Les deux-tiers des voix des cardinaux présents au conclave sont nécessaires pour élire le pape, avec une voix supplémentaire dans le cas où leur nombre ne serait pas divisible par trois. Les électeurs étant au nombre de 133, c’est donc 89 voix qui seront exigées pour cette élection. Tant que ce chiffre ne sera pas atteint, les cardinaux se réuniront deux fois par jour pour procéder chaque fois à deux scrutins. Si trois journées se passent sans résultat, le scrutin est interrompu "pendant un jour au maximum, afin de laisser place à la prière" et "à un libre échange entre les votants". À la fin de chaque demi-journée, les bulletins et les notes éventuelles des cardinaux sont brûlés sur place par les scrutateurs, avec l’aide du secrétaire du collège des cardinaux et des cérémoniaires, rappelés entre-temps. La fumée du feu qui les consume, noircie grâce à une substance chimique particulière envoyée par un second poêle électronique, indique aux observateurs extérieurs que le pape n’a pas encore été élu. Depuis le conclave d’avril 2005, la chapelle Sixtine est ainsi équipée d’un poêle pour les bulletins et d’un appareil à fumigènes.
Habemus Papam
Pour mémoire, le système de fumée a été créé lors du conclave de 1878 pour impliquer symboliquement les Romains dans le processus de l’élection, en souvenir du temps ancien, avant le XIe siècle, où ils participaient au choix de leur évêque. Depuis le début du XXe siècle, aucun des neuf papes élus n’a eu besoin de plus de quatre jours de conclave, soit une quinzaine de scrutins, pour accéder au trône de Pierre.

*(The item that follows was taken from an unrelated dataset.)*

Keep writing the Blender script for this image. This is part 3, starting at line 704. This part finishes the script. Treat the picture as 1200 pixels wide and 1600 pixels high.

Quand le pape est finalement élu, le dernier des cardinaux diacres appelle dans la chapelle Sixtine le secrétaire du collège des cardinaux et le maître des célébrations liturgiques pontificales. Le cardinal (président) Pietro Parolin, au nom de tout le collège, demande alors officiellement au cardinal élu s’il accepte sa charge et le nom qu'il choisit. Le nouveau Pape devient officiellement le chef de l’Église catholique lorsqu'il accepte officiellement devant l’ensemble des cardinaux électeurs. Ce "oui" n’est pas une simple formalité. Il engage toute une vie. Il résonne comme une réponse intérieure à un appel et rappelle le "Fiat" de la Vierge Marie à l’Annonciation, ce "qu’il me soit fait selon ta parole" par lequel elle accueille, dans la foi, sa vocation unique.
Les derniers bulletins sont alors brûlés et un fumigène spécial produira cette fois une fumée blanche, indiquant l’issue du scrutin. Pendant que la foule se rassemblera sur la place Saint-Pierre, le nouveau pape revêtira les ornements pontificaux, trois soutanes blanches de tailles différentes ayant été préparées dans la ‘Salle des pleurs’ située à côté de la Chapelle Sixtine. Les cardinaux rendront ensuite hommage un par un au nouveau pontife, tout en lui promettant obéissance. Puis le cardinal Dominique Mamberti, protodiacre, se rendra sur la loggia centrale de la basilique vaticane, et annoncera à tous, en latin, le nom du nouveau pape :
"Annuntio vobis gaudium magnum ;
Habemus papam :
Eminentissimum ac Reverendissimum Dominum,
Dominum N.…,
Sanctae Romanae Ecclesiae Cardinalem N.…,
qui sibi nomen imposuit N.…."
Soit :
"Je vous annonce une grande joie ;
Nous avons un pape :
Le très éminent et très révérend Maître N… (Prénom),
Cardinal de la Sainte Église Romaine N… (Nom),
qui s’est choisi le nom de N… "
Peu de temps après, le nouveau pape, après un temps de prière et d’adoration dans la chapelle Pauline, apparaît à son tour pour donner sa première bénédiction apostolique Urbi et Orbi et adresser ses premiers mots aux fidèles, une pratique qui remonte à Jean-Paul Ier (1978).